▶ Aim of the task: Read the lines that follow and pick out every one containing the word "picks".
** BEGIN The input **
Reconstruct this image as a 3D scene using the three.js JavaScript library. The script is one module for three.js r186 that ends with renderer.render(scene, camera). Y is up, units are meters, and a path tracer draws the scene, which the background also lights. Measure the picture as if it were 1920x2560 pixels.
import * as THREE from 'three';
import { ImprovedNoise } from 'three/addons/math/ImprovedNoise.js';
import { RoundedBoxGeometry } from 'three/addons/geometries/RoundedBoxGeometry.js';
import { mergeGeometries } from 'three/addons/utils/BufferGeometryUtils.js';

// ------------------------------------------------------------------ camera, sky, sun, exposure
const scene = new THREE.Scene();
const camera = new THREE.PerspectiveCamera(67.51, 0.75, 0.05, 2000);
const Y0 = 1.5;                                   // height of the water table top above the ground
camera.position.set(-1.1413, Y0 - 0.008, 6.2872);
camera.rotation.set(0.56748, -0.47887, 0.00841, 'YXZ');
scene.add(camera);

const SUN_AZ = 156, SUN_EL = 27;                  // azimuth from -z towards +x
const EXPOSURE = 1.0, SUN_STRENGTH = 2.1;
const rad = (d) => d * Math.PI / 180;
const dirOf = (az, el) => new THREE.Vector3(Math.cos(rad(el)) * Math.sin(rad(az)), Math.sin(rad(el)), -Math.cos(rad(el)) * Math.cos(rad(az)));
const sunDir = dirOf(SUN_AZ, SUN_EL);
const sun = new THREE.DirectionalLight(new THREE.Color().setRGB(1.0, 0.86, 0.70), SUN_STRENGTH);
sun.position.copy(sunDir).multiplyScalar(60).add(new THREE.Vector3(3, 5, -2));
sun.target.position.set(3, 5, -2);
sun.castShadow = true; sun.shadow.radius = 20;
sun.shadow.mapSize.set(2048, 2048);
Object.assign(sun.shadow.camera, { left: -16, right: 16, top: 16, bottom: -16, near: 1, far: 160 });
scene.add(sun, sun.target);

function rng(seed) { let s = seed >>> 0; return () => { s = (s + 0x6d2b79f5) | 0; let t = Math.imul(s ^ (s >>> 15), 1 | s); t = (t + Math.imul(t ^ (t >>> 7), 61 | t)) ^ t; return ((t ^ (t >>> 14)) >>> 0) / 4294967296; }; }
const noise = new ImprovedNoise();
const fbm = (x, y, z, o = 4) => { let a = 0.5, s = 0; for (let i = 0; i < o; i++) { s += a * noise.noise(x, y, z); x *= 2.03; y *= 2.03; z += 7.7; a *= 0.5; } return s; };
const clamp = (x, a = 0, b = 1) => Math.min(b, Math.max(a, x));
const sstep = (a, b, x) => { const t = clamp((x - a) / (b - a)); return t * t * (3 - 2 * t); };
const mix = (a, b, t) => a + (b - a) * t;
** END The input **
** BEGIN The input **
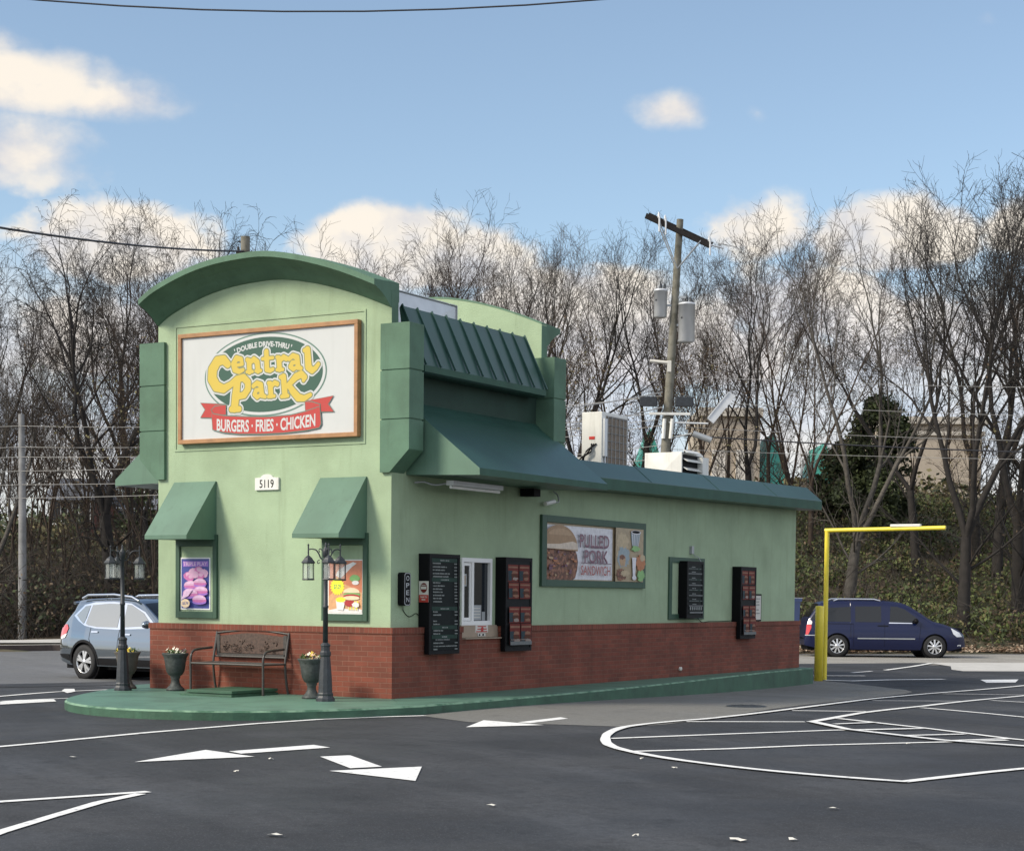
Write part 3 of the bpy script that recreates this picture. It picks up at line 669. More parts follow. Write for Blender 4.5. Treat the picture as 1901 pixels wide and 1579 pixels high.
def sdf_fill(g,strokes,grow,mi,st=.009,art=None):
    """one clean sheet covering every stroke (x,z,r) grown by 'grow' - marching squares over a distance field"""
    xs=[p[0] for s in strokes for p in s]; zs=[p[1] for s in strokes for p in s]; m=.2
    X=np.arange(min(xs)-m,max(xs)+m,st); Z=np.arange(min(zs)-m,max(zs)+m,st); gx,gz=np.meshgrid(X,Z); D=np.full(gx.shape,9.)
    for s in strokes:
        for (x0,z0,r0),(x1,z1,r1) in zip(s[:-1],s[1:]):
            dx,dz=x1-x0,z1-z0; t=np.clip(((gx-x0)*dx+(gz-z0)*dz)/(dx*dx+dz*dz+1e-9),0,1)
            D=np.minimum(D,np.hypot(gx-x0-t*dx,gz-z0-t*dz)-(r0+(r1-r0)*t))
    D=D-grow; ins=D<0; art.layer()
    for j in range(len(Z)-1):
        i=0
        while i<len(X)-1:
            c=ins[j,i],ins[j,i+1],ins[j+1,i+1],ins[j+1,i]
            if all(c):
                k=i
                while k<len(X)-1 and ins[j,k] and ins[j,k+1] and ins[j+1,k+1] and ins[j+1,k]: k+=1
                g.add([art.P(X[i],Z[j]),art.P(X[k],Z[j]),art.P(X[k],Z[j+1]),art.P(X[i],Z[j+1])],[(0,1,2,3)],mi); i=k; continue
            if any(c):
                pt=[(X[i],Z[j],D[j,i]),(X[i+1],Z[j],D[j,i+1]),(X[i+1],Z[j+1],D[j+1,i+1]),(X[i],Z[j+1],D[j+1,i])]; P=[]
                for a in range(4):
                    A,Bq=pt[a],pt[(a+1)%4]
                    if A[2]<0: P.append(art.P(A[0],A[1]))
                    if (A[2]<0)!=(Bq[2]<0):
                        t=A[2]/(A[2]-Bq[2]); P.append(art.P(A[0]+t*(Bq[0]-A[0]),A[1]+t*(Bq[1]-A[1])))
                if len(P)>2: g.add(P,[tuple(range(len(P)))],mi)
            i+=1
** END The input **
** BEGIN The input **
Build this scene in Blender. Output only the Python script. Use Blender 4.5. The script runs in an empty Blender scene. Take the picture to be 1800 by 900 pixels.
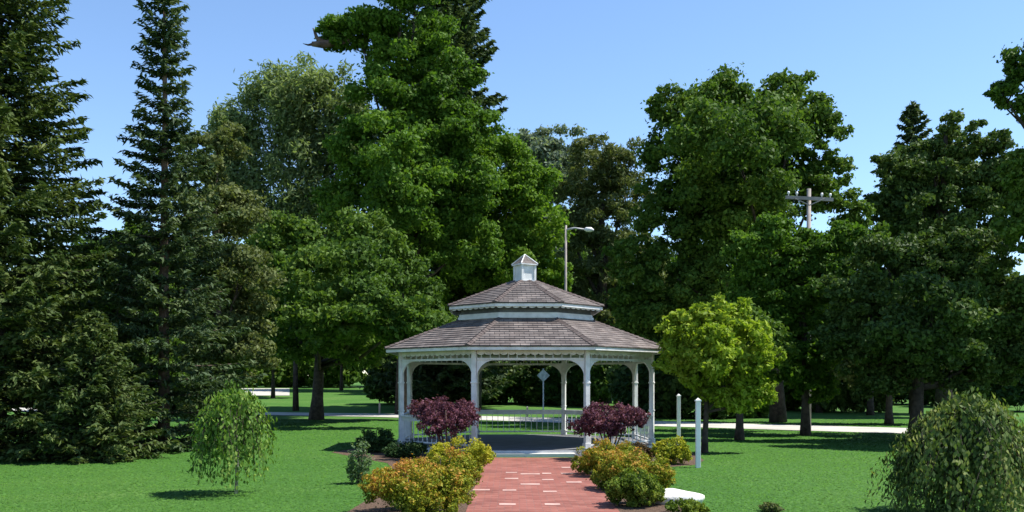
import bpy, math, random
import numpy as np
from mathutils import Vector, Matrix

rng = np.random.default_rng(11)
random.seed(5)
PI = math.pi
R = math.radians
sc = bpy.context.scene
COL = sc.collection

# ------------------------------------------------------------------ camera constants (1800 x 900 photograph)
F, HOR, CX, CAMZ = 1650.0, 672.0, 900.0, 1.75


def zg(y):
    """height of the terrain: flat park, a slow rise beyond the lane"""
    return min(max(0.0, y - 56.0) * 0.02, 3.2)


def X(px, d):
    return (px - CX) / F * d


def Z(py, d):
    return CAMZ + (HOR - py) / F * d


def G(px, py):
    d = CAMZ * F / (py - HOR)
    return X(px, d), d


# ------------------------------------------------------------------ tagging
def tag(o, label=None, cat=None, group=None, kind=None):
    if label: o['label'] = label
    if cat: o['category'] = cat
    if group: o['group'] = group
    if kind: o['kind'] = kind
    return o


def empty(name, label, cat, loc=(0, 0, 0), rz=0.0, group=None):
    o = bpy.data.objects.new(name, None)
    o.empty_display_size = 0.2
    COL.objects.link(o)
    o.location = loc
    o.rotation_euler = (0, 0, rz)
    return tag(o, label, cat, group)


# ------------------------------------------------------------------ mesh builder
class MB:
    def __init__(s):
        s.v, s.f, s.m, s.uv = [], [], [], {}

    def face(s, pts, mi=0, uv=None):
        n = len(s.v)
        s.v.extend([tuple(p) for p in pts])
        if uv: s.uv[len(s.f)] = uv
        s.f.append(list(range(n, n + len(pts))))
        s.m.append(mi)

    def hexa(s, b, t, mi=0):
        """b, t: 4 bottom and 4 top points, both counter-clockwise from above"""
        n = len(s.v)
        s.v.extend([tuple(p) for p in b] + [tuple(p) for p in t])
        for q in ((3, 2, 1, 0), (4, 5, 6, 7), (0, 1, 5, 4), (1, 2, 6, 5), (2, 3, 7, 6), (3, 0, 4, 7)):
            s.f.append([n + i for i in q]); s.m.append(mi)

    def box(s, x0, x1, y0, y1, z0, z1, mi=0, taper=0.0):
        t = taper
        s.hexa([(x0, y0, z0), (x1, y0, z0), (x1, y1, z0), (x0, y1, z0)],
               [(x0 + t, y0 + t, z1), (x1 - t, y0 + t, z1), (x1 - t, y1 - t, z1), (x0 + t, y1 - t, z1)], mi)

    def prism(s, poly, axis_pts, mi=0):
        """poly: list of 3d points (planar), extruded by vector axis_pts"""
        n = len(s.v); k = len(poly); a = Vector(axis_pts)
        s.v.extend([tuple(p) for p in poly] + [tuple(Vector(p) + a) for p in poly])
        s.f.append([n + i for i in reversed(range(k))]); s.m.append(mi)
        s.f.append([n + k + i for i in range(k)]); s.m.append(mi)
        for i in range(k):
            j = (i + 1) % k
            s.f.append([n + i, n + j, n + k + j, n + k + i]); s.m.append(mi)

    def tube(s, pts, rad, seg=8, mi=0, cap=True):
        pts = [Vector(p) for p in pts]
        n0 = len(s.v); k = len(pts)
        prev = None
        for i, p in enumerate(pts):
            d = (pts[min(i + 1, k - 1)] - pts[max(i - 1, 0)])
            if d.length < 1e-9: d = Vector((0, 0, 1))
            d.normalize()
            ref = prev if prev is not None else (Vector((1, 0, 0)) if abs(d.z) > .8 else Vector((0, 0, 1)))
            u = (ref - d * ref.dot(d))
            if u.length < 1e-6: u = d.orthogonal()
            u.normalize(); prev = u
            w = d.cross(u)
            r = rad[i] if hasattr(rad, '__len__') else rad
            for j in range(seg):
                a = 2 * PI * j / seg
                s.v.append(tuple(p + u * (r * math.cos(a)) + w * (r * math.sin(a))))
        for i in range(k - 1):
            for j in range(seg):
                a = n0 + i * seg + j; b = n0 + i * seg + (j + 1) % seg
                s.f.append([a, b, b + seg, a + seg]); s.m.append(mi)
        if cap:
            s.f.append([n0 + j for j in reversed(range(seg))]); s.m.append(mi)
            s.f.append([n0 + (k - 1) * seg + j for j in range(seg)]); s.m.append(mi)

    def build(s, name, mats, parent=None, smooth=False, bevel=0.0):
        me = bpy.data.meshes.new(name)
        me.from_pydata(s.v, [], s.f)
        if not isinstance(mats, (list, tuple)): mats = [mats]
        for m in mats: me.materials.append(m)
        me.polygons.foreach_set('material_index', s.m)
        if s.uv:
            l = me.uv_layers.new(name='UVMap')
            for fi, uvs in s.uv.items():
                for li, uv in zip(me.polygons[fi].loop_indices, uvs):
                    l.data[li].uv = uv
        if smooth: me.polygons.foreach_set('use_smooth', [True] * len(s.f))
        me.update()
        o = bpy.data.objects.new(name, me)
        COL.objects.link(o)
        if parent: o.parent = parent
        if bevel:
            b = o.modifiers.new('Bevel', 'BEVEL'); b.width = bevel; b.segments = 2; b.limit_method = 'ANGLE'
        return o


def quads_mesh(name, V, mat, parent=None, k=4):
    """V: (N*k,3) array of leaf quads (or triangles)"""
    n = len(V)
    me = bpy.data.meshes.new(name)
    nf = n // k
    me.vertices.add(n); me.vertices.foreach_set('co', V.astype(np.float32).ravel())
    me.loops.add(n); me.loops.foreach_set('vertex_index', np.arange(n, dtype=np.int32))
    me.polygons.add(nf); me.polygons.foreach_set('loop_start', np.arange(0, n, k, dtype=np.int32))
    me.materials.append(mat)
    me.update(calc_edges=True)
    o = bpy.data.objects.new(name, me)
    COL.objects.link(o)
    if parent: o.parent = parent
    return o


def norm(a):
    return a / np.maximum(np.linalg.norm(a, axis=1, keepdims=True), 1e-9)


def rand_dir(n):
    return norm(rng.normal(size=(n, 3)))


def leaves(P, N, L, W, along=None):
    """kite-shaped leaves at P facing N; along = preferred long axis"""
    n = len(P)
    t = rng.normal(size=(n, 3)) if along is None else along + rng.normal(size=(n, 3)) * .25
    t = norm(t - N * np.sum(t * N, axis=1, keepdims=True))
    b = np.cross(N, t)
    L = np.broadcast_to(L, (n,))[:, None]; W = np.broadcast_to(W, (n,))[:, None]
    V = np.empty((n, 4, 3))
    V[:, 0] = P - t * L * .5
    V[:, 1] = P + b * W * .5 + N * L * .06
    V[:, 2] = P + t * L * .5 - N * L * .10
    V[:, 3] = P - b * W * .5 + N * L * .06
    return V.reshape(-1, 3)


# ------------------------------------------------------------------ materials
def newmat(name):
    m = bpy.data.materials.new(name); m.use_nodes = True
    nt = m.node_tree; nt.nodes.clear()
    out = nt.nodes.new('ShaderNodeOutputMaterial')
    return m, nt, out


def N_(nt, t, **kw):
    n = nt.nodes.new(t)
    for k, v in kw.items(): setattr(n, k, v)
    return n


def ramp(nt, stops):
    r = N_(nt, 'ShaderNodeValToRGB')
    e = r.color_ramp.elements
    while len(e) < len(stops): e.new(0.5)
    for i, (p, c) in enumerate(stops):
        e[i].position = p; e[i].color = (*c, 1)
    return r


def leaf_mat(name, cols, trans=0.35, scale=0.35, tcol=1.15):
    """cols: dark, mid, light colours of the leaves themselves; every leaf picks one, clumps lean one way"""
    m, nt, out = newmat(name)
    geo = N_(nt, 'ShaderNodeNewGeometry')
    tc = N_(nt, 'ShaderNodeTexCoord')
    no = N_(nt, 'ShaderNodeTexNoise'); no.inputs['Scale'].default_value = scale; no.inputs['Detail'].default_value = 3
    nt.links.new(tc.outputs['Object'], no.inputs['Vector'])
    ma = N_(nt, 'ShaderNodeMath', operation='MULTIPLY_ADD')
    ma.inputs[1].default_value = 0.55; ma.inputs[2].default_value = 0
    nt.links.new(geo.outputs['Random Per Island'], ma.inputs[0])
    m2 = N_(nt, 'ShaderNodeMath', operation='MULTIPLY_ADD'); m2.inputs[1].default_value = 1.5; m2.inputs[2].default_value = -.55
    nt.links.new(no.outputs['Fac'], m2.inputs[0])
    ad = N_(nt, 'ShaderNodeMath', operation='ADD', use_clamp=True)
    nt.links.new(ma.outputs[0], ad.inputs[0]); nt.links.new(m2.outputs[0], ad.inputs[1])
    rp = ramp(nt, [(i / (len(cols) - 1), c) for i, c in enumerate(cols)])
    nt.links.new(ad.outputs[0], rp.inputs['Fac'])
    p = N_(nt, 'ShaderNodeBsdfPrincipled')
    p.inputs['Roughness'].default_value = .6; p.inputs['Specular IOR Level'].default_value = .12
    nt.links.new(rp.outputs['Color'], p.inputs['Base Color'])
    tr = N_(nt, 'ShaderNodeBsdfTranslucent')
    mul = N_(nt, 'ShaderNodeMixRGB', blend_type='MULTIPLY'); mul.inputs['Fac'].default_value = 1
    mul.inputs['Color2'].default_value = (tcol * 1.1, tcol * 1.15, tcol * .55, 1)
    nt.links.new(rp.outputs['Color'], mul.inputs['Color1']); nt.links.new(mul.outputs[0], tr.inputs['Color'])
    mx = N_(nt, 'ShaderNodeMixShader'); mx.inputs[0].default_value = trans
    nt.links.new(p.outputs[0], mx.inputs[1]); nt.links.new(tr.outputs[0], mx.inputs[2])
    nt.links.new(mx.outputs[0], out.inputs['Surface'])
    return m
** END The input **
▶ Finished exercise:
Write part 3 of the bpy script that recreates this picture. It picks up at line 669. More parts follow. Write for Blender 4.5. Treat the picture as 1901 pixels wide and 1579 pixels high.
    """cols: dark, mid, light colours of the leaves themselves; every leaf picks one, clumps lean one way"""